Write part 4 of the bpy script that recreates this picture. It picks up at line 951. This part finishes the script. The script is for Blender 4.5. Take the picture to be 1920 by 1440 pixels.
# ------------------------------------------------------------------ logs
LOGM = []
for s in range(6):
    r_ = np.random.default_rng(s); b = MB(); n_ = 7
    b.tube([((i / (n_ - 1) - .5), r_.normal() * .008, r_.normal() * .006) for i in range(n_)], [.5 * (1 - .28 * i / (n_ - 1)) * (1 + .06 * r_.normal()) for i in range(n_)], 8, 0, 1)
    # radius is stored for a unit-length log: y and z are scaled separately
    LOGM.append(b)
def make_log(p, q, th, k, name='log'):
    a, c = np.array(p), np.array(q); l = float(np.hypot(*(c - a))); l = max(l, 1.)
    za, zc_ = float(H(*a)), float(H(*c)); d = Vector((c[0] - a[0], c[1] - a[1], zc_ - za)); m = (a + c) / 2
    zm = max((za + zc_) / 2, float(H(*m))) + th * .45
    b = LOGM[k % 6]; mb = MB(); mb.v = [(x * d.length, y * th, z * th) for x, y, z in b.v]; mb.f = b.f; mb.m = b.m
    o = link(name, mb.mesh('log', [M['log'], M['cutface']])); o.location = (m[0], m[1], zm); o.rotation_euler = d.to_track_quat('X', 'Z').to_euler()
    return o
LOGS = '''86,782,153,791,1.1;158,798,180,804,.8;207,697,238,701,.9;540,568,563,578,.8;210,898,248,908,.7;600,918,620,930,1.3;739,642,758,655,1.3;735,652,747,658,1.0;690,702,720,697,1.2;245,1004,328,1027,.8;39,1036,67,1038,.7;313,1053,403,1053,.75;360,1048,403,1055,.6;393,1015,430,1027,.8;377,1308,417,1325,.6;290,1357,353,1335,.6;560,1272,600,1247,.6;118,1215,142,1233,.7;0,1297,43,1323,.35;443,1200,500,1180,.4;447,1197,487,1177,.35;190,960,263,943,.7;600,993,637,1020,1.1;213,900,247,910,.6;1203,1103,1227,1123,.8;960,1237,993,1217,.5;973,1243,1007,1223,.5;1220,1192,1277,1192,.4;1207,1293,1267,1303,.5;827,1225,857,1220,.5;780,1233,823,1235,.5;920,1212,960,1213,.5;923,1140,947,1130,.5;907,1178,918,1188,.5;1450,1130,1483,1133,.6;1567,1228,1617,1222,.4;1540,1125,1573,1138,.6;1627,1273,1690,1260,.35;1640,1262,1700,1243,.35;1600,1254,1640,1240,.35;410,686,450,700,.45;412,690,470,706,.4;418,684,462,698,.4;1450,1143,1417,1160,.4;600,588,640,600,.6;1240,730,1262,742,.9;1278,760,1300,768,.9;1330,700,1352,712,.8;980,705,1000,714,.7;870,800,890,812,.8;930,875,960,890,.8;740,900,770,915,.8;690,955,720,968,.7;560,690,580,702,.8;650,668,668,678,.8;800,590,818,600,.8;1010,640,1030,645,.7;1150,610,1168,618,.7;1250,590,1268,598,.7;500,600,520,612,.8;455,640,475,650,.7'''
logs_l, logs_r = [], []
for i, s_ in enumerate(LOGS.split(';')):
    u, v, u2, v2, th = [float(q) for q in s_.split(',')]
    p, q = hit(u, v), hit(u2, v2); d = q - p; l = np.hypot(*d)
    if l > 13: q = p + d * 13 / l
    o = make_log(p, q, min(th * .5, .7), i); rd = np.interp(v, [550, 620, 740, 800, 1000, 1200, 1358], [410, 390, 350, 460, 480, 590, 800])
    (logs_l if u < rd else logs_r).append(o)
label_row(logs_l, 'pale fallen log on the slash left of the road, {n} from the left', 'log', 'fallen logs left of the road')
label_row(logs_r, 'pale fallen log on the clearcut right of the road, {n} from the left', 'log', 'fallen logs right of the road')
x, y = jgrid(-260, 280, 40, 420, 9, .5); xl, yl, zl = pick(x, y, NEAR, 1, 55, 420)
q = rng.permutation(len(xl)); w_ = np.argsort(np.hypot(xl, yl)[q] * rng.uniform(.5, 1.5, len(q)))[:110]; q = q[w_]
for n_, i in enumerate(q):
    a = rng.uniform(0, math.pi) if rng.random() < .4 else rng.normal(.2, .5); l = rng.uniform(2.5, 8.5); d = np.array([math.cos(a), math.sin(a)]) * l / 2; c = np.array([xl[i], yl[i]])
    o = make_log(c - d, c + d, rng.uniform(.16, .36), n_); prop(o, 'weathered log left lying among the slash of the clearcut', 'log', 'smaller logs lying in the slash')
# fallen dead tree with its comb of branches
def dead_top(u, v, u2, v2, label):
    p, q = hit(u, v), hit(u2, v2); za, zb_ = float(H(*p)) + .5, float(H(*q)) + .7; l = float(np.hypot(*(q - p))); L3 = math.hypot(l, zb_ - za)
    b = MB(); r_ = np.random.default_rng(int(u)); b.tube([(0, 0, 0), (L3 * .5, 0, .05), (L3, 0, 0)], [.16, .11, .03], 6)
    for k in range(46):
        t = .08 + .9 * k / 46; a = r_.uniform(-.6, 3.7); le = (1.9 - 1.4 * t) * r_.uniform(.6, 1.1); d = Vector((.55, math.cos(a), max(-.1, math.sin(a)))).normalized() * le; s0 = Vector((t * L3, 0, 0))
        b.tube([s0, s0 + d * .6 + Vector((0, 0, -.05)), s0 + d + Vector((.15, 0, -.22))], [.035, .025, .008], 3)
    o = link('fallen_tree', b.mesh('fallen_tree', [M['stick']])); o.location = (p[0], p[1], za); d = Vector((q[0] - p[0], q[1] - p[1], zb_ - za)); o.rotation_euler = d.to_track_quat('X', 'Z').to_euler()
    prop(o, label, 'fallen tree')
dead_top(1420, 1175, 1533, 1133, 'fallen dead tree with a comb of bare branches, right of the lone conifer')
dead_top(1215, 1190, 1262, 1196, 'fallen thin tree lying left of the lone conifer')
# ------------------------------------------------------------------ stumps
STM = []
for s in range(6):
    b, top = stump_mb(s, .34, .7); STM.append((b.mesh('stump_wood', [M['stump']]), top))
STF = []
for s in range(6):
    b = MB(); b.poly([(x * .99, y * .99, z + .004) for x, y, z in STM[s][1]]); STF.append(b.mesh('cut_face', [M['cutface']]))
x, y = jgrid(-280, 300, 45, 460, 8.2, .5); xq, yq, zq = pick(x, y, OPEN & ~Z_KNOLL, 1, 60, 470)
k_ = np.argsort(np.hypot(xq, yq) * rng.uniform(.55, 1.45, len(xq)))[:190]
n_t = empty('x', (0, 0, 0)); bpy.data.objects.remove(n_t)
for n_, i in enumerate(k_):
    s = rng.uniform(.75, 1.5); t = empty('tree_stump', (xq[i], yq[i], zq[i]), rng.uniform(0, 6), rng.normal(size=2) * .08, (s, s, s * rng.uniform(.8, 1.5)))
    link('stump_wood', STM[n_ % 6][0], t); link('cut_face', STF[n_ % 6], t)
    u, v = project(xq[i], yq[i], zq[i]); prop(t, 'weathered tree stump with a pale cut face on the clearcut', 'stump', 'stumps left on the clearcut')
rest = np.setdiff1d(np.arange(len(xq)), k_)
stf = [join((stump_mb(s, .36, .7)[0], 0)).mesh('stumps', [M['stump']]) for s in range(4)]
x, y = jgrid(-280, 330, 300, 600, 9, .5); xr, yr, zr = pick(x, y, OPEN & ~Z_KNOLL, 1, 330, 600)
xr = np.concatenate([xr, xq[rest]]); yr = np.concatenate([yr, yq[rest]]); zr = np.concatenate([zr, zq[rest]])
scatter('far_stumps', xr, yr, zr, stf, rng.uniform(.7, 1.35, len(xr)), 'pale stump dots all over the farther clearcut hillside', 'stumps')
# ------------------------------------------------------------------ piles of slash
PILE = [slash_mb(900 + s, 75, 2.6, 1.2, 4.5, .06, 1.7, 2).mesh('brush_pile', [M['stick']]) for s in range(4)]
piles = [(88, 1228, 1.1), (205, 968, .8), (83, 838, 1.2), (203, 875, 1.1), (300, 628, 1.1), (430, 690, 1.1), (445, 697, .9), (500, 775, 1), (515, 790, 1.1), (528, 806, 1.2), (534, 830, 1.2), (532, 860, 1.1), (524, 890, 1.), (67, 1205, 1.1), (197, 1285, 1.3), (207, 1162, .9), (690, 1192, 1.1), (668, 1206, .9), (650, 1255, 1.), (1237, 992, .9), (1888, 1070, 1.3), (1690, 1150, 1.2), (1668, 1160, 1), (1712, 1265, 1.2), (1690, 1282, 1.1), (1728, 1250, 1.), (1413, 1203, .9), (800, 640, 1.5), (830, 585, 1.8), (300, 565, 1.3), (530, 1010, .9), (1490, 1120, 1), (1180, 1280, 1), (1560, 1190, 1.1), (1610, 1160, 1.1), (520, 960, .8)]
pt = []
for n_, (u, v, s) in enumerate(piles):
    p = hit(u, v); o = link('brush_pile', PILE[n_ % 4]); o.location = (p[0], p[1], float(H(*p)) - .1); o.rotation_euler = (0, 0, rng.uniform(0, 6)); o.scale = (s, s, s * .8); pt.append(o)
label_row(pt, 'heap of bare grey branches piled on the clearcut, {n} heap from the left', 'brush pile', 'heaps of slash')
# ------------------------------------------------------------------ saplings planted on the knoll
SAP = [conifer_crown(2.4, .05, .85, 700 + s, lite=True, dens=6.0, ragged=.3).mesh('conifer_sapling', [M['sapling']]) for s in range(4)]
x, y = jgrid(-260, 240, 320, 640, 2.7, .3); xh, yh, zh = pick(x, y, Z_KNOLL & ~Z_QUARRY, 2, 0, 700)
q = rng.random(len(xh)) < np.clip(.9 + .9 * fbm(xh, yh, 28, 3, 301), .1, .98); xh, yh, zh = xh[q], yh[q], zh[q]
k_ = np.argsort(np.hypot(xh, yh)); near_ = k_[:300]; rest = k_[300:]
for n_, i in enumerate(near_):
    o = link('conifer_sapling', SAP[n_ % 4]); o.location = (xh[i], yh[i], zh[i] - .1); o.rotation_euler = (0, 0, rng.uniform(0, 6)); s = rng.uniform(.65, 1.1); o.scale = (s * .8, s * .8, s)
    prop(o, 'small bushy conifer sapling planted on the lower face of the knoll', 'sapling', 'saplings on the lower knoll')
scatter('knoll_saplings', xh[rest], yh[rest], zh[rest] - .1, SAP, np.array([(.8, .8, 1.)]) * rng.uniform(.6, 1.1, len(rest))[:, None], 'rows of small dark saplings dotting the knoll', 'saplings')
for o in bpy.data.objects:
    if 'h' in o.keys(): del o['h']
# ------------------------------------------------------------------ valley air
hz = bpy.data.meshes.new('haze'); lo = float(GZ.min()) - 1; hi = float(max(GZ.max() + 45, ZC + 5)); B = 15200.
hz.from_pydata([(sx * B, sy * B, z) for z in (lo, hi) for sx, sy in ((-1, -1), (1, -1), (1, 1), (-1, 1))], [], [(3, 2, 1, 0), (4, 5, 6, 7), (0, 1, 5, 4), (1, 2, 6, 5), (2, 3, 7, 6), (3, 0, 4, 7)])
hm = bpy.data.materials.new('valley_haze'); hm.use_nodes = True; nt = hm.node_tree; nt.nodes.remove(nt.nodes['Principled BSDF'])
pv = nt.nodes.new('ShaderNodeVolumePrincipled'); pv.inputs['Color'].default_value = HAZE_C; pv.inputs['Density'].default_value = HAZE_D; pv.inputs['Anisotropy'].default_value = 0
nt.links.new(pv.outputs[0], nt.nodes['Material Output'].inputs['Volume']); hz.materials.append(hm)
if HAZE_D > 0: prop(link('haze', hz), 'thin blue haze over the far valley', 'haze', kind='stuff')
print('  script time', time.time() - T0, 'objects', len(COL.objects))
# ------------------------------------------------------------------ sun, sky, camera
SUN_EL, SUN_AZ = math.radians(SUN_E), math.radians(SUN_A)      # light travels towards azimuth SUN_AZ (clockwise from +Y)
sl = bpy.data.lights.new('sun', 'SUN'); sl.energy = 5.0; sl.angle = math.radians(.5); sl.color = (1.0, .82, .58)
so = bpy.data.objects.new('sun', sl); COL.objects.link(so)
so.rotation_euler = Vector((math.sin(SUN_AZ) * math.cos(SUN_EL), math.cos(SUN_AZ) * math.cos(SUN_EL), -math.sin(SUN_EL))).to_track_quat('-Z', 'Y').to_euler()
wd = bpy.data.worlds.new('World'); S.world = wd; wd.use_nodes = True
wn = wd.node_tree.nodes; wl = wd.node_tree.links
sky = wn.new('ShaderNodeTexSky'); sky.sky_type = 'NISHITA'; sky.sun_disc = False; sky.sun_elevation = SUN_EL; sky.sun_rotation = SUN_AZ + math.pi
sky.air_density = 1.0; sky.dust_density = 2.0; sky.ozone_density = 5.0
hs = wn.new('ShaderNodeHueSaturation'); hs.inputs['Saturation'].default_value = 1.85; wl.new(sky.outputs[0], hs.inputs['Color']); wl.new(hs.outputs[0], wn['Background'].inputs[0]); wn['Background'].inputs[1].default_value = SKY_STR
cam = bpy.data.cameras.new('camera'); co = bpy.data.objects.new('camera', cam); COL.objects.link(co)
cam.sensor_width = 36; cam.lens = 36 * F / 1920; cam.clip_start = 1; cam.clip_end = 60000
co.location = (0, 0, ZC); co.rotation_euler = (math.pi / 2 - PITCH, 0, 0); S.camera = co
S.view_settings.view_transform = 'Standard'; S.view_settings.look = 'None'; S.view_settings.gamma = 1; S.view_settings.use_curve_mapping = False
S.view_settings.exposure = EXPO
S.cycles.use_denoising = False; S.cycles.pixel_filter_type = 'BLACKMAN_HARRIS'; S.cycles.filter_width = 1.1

◆ **WHAT TO PRODUCE**:
Report all lines of the data above that include the string "script".

◆ **EXERCISE RESPONSE**:
Write part 4 of the bpy script that recreates this picture. It picks up at line 951. This part finishes the script. The script is for Blender 4.5. Take the picture to be 1920 by 1440 pixels.
print('  script time', time.time() - T0, 'objects', len(COL.objects))